§ TASK INSTRUCTIONS
Starting with the first line of the data that follows, transcribe every line verbatim until the line containing "V, Q, T = tube_np([(0, 0, -1), (.2" has been transcribed.
┌──
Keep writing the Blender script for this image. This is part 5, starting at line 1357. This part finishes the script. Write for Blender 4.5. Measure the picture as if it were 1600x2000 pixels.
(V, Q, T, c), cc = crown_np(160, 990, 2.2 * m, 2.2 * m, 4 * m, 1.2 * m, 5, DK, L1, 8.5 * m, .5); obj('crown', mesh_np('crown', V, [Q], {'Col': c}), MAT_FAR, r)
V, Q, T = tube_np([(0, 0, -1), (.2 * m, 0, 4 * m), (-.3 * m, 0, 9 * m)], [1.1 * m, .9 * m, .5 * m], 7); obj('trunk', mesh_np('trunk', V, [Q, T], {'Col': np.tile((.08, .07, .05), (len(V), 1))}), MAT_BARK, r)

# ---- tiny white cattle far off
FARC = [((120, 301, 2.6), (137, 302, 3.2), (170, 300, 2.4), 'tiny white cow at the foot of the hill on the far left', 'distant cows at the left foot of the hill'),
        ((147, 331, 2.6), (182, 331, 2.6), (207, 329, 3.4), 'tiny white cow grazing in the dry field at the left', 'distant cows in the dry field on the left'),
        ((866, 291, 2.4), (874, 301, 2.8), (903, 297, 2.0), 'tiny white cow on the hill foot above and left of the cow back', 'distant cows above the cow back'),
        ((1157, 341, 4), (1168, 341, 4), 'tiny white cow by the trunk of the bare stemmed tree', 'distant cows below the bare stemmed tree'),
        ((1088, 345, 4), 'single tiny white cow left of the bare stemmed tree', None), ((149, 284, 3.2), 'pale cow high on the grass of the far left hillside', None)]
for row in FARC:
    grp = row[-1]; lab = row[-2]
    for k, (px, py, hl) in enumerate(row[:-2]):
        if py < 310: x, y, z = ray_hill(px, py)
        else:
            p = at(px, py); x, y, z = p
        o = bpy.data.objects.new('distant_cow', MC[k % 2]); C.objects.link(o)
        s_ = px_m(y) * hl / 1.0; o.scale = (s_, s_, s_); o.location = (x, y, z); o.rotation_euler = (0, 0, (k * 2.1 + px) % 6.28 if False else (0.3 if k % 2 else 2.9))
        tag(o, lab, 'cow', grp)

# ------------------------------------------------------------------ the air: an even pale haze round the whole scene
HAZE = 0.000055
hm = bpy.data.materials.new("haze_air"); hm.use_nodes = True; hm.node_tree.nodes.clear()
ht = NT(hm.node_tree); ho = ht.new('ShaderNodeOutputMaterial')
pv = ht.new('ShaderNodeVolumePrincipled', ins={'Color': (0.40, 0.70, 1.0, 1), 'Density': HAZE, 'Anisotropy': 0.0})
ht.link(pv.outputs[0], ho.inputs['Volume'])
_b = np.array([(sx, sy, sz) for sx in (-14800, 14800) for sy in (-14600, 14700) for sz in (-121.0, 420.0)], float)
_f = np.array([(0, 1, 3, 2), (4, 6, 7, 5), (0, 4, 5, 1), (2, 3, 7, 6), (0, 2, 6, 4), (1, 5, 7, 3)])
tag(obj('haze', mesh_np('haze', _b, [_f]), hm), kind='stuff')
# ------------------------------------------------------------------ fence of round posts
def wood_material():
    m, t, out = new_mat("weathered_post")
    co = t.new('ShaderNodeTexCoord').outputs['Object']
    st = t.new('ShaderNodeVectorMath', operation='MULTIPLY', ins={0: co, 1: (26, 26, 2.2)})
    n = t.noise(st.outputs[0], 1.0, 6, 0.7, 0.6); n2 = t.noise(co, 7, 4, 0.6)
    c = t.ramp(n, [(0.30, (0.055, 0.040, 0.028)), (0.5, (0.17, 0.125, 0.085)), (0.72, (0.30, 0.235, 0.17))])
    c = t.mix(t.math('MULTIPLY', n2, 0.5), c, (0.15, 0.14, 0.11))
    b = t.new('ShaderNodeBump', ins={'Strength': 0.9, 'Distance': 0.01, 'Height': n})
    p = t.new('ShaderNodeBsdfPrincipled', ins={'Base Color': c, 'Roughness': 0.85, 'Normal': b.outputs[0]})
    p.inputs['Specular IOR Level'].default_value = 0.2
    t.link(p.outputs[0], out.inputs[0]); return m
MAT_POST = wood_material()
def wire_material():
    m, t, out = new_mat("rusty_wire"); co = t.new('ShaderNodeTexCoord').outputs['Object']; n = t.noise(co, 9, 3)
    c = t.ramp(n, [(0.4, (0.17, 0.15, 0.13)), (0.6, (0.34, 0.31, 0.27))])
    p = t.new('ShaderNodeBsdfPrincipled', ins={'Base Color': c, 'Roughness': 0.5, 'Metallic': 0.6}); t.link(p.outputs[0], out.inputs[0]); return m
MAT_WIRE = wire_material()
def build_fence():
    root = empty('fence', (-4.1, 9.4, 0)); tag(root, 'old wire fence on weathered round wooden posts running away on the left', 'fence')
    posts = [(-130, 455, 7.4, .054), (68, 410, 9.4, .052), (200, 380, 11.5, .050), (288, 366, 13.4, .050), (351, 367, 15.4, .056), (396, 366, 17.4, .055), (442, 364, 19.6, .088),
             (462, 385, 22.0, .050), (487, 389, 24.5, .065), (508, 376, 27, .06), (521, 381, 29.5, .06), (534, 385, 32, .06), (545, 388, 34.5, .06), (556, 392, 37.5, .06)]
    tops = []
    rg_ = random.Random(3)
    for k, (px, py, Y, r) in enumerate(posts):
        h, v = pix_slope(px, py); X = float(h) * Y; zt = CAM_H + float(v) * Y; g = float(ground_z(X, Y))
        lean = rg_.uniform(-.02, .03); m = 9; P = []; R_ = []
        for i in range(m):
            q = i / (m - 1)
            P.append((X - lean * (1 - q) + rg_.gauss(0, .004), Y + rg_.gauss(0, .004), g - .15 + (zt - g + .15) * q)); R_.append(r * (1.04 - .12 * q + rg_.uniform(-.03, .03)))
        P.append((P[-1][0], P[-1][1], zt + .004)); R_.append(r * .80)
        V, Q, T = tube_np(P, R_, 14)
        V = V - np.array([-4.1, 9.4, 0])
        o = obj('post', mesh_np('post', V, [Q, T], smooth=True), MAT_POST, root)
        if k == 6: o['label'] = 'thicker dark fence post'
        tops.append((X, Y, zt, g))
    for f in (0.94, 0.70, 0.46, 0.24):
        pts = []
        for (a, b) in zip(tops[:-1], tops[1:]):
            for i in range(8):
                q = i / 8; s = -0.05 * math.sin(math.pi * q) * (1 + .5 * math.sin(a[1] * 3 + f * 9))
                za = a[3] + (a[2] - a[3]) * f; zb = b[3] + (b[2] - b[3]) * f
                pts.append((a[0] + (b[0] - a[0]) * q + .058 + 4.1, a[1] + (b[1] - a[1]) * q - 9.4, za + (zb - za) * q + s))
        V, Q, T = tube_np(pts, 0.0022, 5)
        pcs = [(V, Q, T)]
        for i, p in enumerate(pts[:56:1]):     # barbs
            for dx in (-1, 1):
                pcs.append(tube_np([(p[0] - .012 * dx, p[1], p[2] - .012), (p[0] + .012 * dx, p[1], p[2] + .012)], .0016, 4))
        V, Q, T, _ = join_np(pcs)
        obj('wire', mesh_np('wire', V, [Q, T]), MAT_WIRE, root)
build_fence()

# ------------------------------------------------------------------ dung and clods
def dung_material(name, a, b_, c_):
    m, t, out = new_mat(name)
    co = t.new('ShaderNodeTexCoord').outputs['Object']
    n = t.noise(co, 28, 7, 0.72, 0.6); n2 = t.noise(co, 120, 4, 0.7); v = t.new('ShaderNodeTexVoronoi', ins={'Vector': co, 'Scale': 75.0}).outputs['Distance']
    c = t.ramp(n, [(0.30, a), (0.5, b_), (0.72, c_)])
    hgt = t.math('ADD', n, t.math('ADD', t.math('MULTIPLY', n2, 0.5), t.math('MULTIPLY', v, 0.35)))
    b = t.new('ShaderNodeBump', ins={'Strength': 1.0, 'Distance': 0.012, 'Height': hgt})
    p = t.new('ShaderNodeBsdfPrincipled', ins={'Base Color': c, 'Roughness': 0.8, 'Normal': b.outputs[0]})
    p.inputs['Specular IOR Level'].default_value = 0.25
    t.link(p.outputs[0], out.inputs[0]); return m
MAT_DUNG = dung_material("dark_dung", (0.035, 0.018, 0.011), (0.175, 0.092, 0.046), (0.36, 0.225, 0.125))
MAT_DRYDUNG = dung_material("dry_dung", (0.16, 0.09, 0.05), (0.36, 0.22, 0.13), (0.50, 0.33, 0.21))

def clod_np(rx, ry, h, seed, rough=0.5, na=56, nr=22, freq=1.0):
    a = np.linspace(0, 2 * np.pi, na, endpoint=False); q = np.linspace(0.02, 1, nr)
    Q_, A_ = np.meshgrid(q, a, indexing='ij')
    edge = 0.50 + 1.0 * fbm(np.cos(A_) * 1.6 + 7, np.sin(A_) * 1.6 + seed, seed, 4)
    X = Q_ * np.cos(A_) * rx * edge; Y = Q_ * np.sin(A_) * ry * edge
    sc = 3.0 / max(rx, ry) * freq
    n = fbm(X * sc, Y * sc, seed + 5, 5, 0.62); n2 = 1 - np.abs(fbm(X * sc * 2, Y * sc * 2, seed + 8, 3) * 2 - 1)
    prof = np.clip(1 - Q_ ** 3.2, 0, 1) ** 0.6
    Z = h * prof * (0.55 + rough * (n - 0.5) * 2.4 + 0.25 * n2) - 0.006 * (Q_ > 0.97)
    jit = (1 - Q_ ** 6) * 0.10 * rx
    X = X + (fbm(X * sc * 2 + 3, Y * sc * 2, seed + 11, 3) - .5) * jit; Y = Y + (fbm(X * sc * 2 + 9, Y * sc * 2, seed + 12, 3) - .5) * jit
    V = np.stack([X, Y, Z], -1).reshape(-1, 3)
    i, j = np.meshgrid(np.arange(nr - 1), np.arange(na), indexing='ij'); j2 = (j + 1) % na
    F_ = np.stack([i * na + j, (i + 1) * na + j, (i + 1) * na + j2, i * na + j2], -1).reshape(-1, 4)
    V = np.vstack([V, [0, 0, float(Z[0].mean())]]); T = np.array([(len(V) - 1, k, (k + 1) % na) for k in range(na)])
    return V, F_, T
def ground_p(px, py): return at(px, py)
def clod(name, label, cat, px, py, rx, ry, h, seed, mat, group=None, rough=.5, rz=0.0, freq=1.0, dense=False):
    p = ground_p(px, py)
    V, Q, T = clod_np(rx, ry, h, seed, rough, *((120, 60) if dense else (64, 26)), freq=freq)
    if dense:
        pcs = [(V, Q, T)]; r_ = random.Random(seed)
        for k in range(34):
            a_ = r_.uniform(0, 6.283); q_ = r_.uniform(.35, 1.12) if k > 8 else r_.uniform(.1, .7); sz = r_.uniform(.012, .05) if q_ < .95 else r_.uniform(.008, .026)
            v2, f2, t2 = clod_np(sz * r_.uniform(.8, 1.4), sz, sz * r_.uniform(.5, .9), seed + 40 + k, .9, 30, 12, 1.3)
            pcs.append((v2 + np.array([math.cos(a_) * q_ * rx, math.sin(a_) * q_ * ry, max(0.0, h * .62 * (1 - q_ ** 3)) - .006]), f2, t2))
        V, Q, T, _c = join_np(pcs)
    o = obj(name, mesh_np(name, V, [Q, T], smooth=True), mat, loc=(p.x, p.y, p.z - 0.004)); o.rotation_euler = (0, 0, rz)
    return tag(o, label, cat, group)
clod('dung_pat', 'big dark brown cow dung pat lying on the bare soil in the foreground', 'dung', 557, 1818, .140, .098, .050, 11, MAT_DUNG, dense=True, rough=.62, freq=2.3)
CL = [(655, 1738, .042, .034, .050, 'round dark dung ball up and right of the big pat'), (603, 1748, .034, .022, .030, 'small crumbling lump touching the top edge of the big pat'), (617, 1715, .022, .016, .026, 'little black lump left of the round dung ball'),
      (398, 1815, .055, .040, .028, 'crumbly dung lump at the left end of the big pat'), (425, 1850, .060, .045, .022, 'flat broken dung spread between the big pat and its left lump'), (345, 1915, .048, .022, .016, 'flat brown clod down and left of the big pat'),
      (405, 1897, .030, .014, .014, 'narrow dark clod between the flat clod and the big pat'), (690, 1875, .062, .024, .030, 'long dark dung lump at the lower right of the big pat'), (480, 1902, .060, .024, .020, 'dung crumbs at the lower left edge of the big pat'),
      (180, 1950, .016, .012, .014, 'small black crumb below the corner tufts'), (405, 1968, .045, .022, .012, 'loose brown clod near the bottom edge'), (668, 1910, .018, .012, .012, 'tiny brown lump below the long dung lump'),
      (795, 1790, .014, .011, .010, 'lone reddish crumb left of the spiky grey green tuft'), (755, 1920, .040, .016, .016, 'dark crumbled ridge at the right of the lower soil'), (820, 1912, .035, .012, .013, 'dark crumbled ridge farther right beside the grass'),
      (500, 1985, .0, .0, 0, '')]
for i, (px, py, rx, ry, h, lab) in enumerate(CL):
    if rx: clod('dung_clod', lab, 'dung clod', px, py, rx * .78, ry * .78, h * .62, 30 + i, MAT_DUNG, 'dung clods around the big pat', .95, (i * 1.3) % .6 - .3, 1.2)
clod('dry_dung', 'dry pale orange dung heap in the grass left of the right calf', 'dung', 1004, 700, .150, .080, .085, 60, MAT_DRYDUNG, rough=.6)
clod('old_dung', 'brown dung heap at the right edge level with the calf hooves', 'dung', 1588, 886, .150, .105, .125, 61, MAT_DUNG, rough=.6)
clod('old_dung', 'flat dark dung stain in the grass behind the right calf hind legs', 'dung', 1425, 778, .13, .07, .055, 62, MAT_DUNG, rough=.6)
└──
§ SOLVED EXERCISE
Keep writing the Blender script for this image. This is part 5, starting at line 1357. This part finishes the script. Write for Blender 4.5. Measure the picture as if it were 1600x2000 pixels.
(V, Q, T, c), cc = crown_np(160, 990, 2.2 * m, 2.2 * m, 4 * m, 1.2 * m, 5, DK, L1, 8.5 * m, .5); obj('crown', mesh_np('crown', V, [Q], {'Col': c}), MAT_FAR, r)
V, Q, T = tube_np([(0, 0, -1), (.2 * m, 0, 4 * m), (-.3 * m, 0, 9 * m)], [1.1 * m, .9 * m, .5 * m], 7); obj('trunk', mesh_np('trunk', V, [Q, T], {'Col': np.tile((.08, .07, .05), (len(V), 1))}), MAT_BARK, r)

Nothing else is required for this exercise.